As urgências da humanidade
Jornal eletrónico “Sete Margens”,
Artigo - https://setemargens.com/as-urgencias-da-humanidade/
Margarida Cordo | 30 Out 2022
No anterior artigo que publiquei no 7MARGENS e no qual invoquei o Dia Mundial da Saúde Mental, prometi referenciar algumas urgências da humanidade, como proposta para construir a esperança num mundo melhor e, consequentemente, enfrentar e combater, no que de cada um depende, algumas fraturas relevantes da humanidade. Sou consciente de que muito mais propostas inadiáveis haveria a fazer, mas fico-me pelas que, abaixo, invoco, pois não me quero repetir face a outros meus escritos e acredito que os caminhos consistentes são aqueles que percorremos devagar, mas solidamente, simplesmente porque, de facto, temos pressa.
Diria que este texto, embora independente, é uma espécie de anexo.
Assim, para o bem-estar do humano:
– Urge (re)construir uma saudável relação com o tempo (e, sobre isto, não me canso de me repetir). Einstein dizia que a falta de tempo é a desculpa daqueles que o perdem por falta de método;
– Urge ser-se quem e como se é, tendo a coragem de começar a desenvolver contributos para aquilo a que gostaria de poder chamar a Pastoral da Autenticidade;
– Urge perceber que, diria eu, não é cristão viver de aparências;
– Urge não ignorar que a vida humana é apenas uma etapa da existência;
– Urge aprender a adiar a gratificação, sabendo que, como alguém recordou, o único lugar em que o sucesso vem antes do trabalho é no dicionário;
– Urge centrar-se no essencial, vivendo de discrição e não de exibição;
– Urge ser e estar no concreto e não “atrás” do mundo virtual;
– Urge repensar a solidariedade, primeira vocação do ser humano, e empenhar-se nela;
– Urge partilhar pessoalmente e escutarmo-nos uns aos outros, vivendo o momento presente com sentido e gratidão.
E, se é verdade que cada um deve evoluir a partir do patamar em que se encontra, disse-o Walter Rizzo, nada justifica que, para mais ter, se esmague a dignidade de outros que são explorados e veem a sua liberdade limitada pelos senhores da posse e do poder.
Todo o homem deveria ser obrigado a não esquecer que um dia morrerá, não para trabalhar para o epitáfio, mas para saber que não é dono de coisa alguma.
Os que somos considerados conservadores, na maioria das vezes apenas porque somos católicos, acabamos por ser os mais progressistas, pois pomos as mãos na massa a discutir e a tentar agir de modo a colmatar as fraturas atuais do mundo chamado desenvolvido
Precisamos de arranjar disponibilidade para ESCUTAR E VER o outro, o mundo e Deus; desmistificar o ESFORÇO e melhorar a relação com este, sobretudo nas camadas mais jovens.
Parece, afinal, haver muito que está ao nosso alcance nesta mudança urgente.
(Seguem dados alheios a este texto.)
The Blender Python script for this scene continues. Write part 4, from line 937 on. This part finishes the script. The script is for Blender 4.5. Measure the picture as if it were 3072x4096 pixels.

Cada um tem de atuar no seu território, mesmo que seja mínimo, com persistência e perseverança, que são verdadeiras chaves do sucesso.
Precisamos de acreditar que pode ser mais simples do que julgamos isto que é mudar o mundo. Está, afinal, nas mãos de todos nós. Como disse Jô Soares numa entrevista dada talvez dois anos antes da sua morte, queria ir daqui com a convicção de ter deixado, nos outros, alegria e esperança e sem ter feito mal a ninguém.
Temos, pois, algumas aquisições a pôr em marcha e, sobretudo, temos de perder o medo da tranquilidade e do silêncio–escuta, através do qual crescemos em humildade e em respeito mútuo, valorizamos a simplicidade, honramos os nossos compromissos, descontraímos do stresse do dia-a-dia e agradecemos as nossas circunstâncias, ainda que as de outros nos pareçam bem melhores.
Se nos empenharmos nestas simples propostas em que o disfarce e a representação de papéis de faz de conta deixam de ter lugar, seremos decerto mentalmente muito mais saudáveis e teremos, aqui, um lugar muito melhor para existir.